Droughts in the US Southwest and Central Plains during the last half of this century could be drier and longer than than drought conditions seen in those regions in the last 1,000 years, researchers said.
The study, published in the journal Science Advances, is based on projections from several climate models, including one sponsored by NASA.
"Natural droughts like the 1930s Dust Bowl and the current drought in the Southwest have historically lasted maybe a decade or a little less," said Ben Cook, climate scientist at NASA's Goddard Institute for Space Studies, and lead author of the study.
"What these results are saying is we're going to get a drought similar to those events, but it is probably going to last at least 30 to 35 years," said Cook.

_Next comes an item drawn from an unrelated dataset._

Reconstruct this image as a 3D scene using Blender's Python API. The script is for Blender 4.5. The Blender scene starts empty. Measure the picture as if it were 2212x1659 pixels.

According to Cook, the current likelihood of a megadrought, a drought lasting more than three decades, is 12 per cent.
If greenhouse gas emissions stop increasing in the mid-21st century, Cook and his colleagues project the likelihood of megadrought to reach more than 60 per cent.
However, if greenhouse gas emissions continue to increase along current trajectories throughout the 21st century, there is an 80 per cent likelihood of a decades-long megadrought in the Southwest and Central Plains between the years 2050 and 2099.
The scientists analysed a drought severity index and two soil moisture data sets from 17 climate models that were run for both emissions scenarios.
The high emissions scenario projects the equivalent of an atmospheric carbon dioxide concentration of 1,370 parts per million (ppm) by 2100, while the moderate emissions scenario projects the equivalent of 650 ppm by 2100. Currently, the atmosphere contains 400 ppm of CO2.
In the Southwest, climate change would likely cause reduced rainfall and increased temperatures that will evaporate more water from the soil.
In the Central Plains, drying would largely be caused by the same temperature-driven increase in evaporation.